To see just how serious and so, ultimately, unfarcical is the undertaking of Cosi Fan Tutte, consider another test that had been arranged from on high. The devil, which is one way to characterize Don Alfonso, tempts God, for no good reason, to persecute his faithful servant Job just to see if Job will turn against Him. And Job does no such thing, enduring his sufferings without complaint, though eventually coming to ask what is the source of his misfortune, only to be answered by a god from the whirlwind who says Job has no right to ask that question. Well, what if Job had persisted with his query or asked it much earlier during his time of suffering or even denounced God for having been, in some sense, the source of his suffering? How would God have responded then? The authors of Job do not take up that question, but we can think of some answers to it that have occurred in the history of religion. God could have been offended, and therefore created even more havoc. After all, He had been on the brink of killing all of mankind before, so there is no getting past his anger unless He is the one who stays His own hand. Or God could have withdrawn from the fight entirely, acknowledging that Job had a point, and so become an obscured God, His Presence no longer felt within the world. And that is the view of the matter taken by the so-called atheist theologians of the last century. God was rejected and so He withdrew perhaps waiting for a good time to reappear.

Now, look at Cosi Fan Tutte. There the bet is placed by the devil and the devil wins. The girls are unfaithful. But what is the consequence? In a production I saw recently, all Don Alfonso got was that he was paid off with money. He did not in any sense collect the souls of those he had gotten to deceive one another. Rather, as in a Shakespearean comedy, the two couples pair off again just as they had been before without any hint of irony that there are to be rough times ahead. All that had to happen for that to take place was for the women to beg forgiveness, which was quickly granted, however unfair asking forgiveness might be for those who were the most sinned against. But that may be just the way it is with men and women. Women are obliged to be the partners who ask forgiveness and men are the creatures who cannot but grant forgiveness, for what else is there to do?
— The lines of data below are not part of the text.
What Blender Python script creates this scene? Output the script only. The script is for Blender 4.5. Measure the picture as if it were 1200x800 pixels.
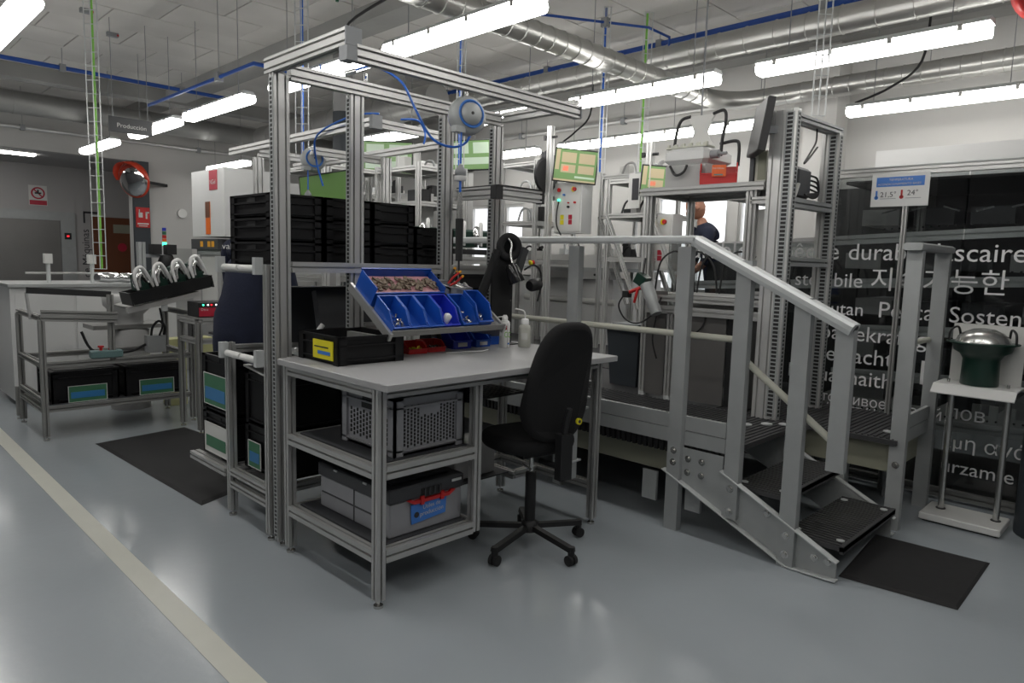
import bpy, bmesh, math, random
from mathutils import Vector, Matrix, Euler
random.seed(7)
for _o in list(bpy.data.objects): bpy.data.objects.remove(_o)
SC = bpy.context.scene
COL = SC.collection
PI = math.pi

# ---------------------------------------------------------------- camera
yaw, pitch, roll, FPX = 0.7785007, 0.1146128, 0.0275096, 813.68
fw = Vector((math.cos(pitch)*math.cos(yaw), math.cos(pitch)*math.sin(yaw), -math.sin(pitch)))
rt = fw.cross(Vector((0, 0, 1))).normalized(); up = rt.cross(fw)
r2 = rt*math.cos(roll)+up*math.sin(roll); u2 = -rt*math.sin(roll)+up*math.cos(roll)
cam = bpy.data.cameras.new('camera'); camo = bpy.data.objects.new('camera', cam); COL.objects.link(camo)
M3 = Matrix((r2, u2, -fw)).transposed()
camo.matrix_world = Matrix.Translation((0, 0, 1.55)) @ M3.to_4x4()
cam.sensor_width = 36; cam.lens = FPX/1200*36; cam.clip_start = .05; cam.clip_end = 100
SC.camera = camo
# ---------------------------------------------------------------- world, exposure
w = bpy.data.worlds.new('world'); SC.world = w; w.use_nodes = True
w.node_tree.nodes['Background'].inputs[0].default_value = (.6, .65, .7, 1)
w.node_tree.nodes['Background'].inputs[1].default_value = .02
SC.view_settings.view_transform = 'Standard'; SC.view_settings.look = 'None'
SC.view_settings.exposure = 0.0; SC.view_settings.gamma = 1; SC.view_settings.use_curve_mapping = False
LAMP = 12.3          # emission strength of every fluorescent diffuser

# ---------------------------------------------------------------- materials
MT = {}
def mat(name, col, rough=.5, metal=0, noise=0, scale=8, bump=0, bscale=60, emit=0, coat=0, alpha=None, trans=0, spec=None, stretch=None):
    m = bpy.data.materials.new(name); m.use_nodes = True; nt = m.node_tree; b = nt.nodes['Principled BSDF']
    c = (*col, 1)
    b.inputs['Base Color'].default_value = c; b.inputs['Roughness'].default_value = rough; b.inputs['Metallic'].default_value = metal
    if spec is not None: b.inputs['Specular IOR Level'].default_value = spec
    if coat: b.inputs['Coat Weight'].default_value = coat; b.inputs['Coat Roughness'].default_value = .08
    if trans: b.inputs['Transmission Weight'].default_value = trans
    tc = nt.nodes.new('ShaderNodeTexCoord'); mp = nt.nodes.new('ShaderNodeMapping'); nt.links.new(tc.outputs['Object'], mp.inputs[0])
    if stretch: mp.inputs['Scale'].default_value = stretch
    if noise:
        n = nt.nodes.new('ShaderNodeTexNoise'); n.inputs['Scale'].default_value = scale; n.inputs['Detail'].default_value = 5
        r = nt.nodes.new('ShaderNodeMix'); r.data_type = 'RGBA'
        r.inputs[6].default_value = (*[max(0, x*(1-noise)) for x in col], 1); r.inputs[7].default_value = (*[min(1, x*(1+noise)) for x in col], 1)
        nt.links.new(mp.outputs[0], n.inputs[0]); nt.links.new(n.outputs[0], r.inputs[0]); nt.links.new(r.outputs[2], b.inputs['Base Color'])
    if bump:
        n = nt.nodes.new('ShaderNodeTexNoise'); n.inputs['Scale'].default_value = bscale; n.inputs['Detail'].default_value = 3
        bp = nt.nodes.new('ShaderNodeBump'); bp.inputs['Strength'].default_value = bump; bp.inputs['Distance'].default_value = .01
        nt.links.new(mp.outputs[0], n.inputs[0]); nt.links.new(n.outputs[0], bp.inputs['Height']); nt.links.new(bp.outputs[0], b.inputs['Normal'])
    if emit:
        b.inputs['Emission Color'].default_value = c; b.inputs['Emission Strength'].default_value = emit
    MT[name] = m; return m
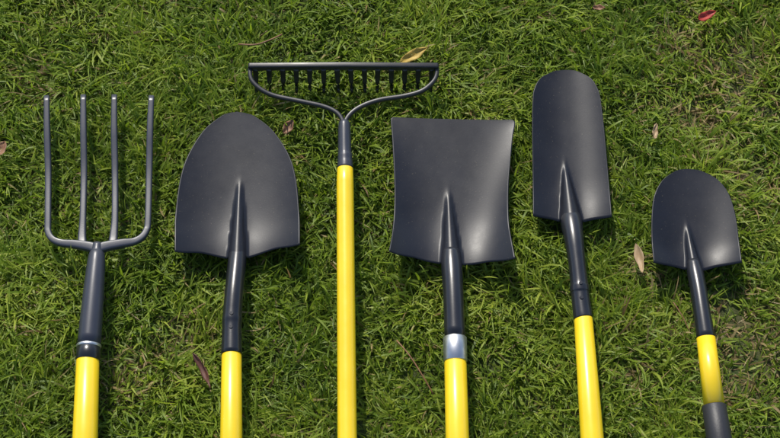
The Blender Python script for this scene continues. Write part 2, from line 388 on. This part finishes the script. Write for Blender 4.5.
leaf(.046,.351,.006,.065,.020,R(32),'yellow',.3); leaf(.633,.443,.005,.042,.018,R(28),'red',.3)
leaf(-.334,-.302,.008,.075,.013,R(-62),'dark',.6); leaf(.466,-.084,.004,.060,.016,R(-82),'tan',.5)
leaf(.511,.184,.002,.034,.013,R(80),'tan',.5); leaf(-.747,.145,.003,.034,.022,R(70),'brown')
leaf(-.198,.195,.000,.036,.018,R(60),'brown',.4)
leaf(.42,.465,-.002,.026,.012,R(0),'brown')
def twig(pts,r):
    sweep('twig',[(a,b_,c_+.005,r,r) for a,b_,c_ in pts],LM['brown'],None,2,8,4)
twig([(.012,-.245,.004),(.035,-.275,.008),(.058,-.312,.006),(.078,-.345,-.004)],.0013)
twig([(-.30,.375,.004),(-.265,.372,.008),(-.235,.385,.006),(-.215,.40,.0)],.0016)
twig([(.52,-.17,.002),(.535,-.20,.004),(.545,-.225,0)],.001)

# ------------------------------------------------------------ light
w=bpy.data.worlds.new('World'); SC.world=w; w.use_nodes=True
nt=w.node_tree; bg=nt.nodes['Background']; sky=nt.nodes.new('ShaderNodeTexSky'); sky.sky_type='NISHITA'; sky.sun_disc=False
sdv=Vector((-.20,.70,.72)).normalized()
el=math.asin(sdv.z); rot=math.atan2(sdv.x,sdv.y)
sky.sun_elevation=el; sky.sun_rotation=rot
nt.links.new(sky.outputs[0],bg.inputs[0]); bg.inputs[1].default_value=.15
l=bpy.data.lights.new('sun','SUN'); l.energy=4.6; l.angle=R(1.5); l.color=(1,.95,.86)
so=bpy.data.objects.new('sun',l); COL.objects.link(so); so.location=sdv*5; so.rotation_euler=sdv.to_track_quat('Z','Y').to_euler()

# ------------------------------------------------------------ camera
cd=bpy.data.cameras.new('camera'); cd.lens=70.0; cd.sensor_width=36; cd.clip_end=1500; cd.clip_start=.05
co=bpy.data.objects.new('camera',cd); COL.objects.link(co)
th=R(24); D=2.86
co.location=(0,-D*math.sin(th),D*math.cos(th)); co.rotation_euler=(th,0,0)
SC.camera=co
SC.view_settings.view_transform='Standard'; SC.view_settings.look='None'; SC.view_settings.exposure=0
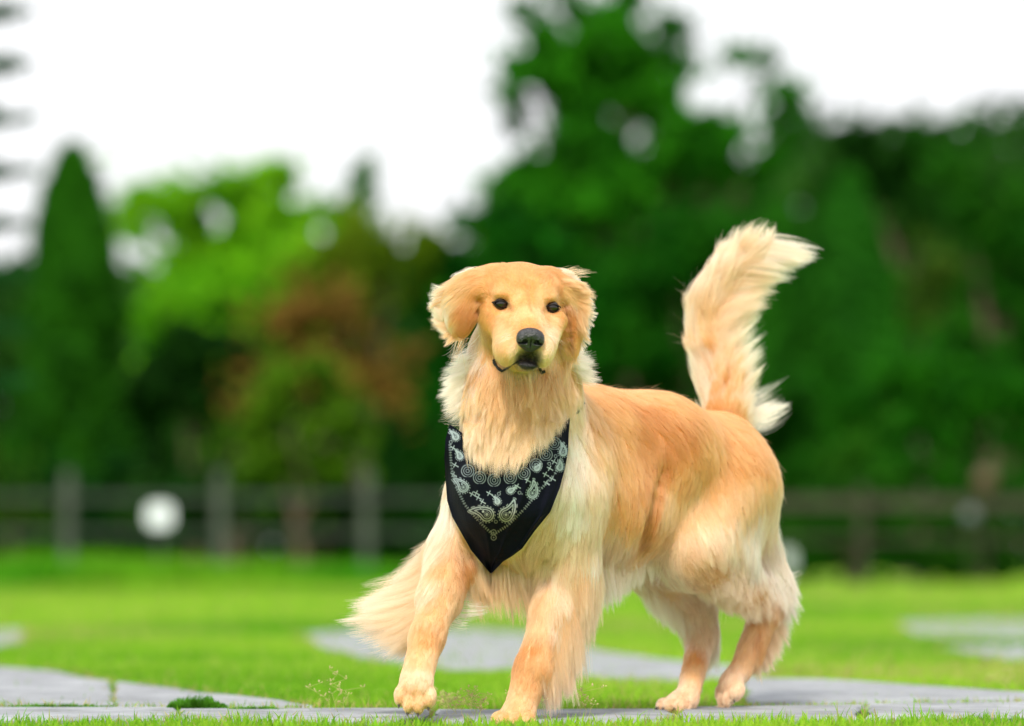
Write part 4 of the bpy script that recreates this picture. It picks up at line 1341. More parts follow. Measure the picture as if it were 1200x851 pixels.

Job always presents cataclysms and pain and ends in the rhetorical pain provided by God even if he restores Job to health and wealth, however little that makes up for the years in which he suffered. Here, there is the very European (I would say French) sense that society can be restored, that people can resume living with one another even after seeds of distrust have been sown. Those seeds just die because everyone concerned wants order restored. Neither the boys or the girls want to give up on their betrothed. What would be the point of that except to appease a formal sense of morality?


Well, my interpretation of Cosi Fan Tutte is certainly controversial in that it upends understanding the opera as just about duplicity or about the fickleness of women in particular. Each point I made could be argued about. The title itself, which means “women are all that way” suggests that the opera is only about women and not the human condition. Which just goes to show, to me, that the opera should be included in an undergraduate canon of great books (or maybe just a women’s studies course on love throughout the ages) perhaps just after Goethe’s The Sorrows of Young Werther, a romantic tragedy where love is all pain and plenty of bad things eventuate. These are the polar opposites concerning love and all undergraduates reflect and feel keenly about whether they think love to be comic or tragic.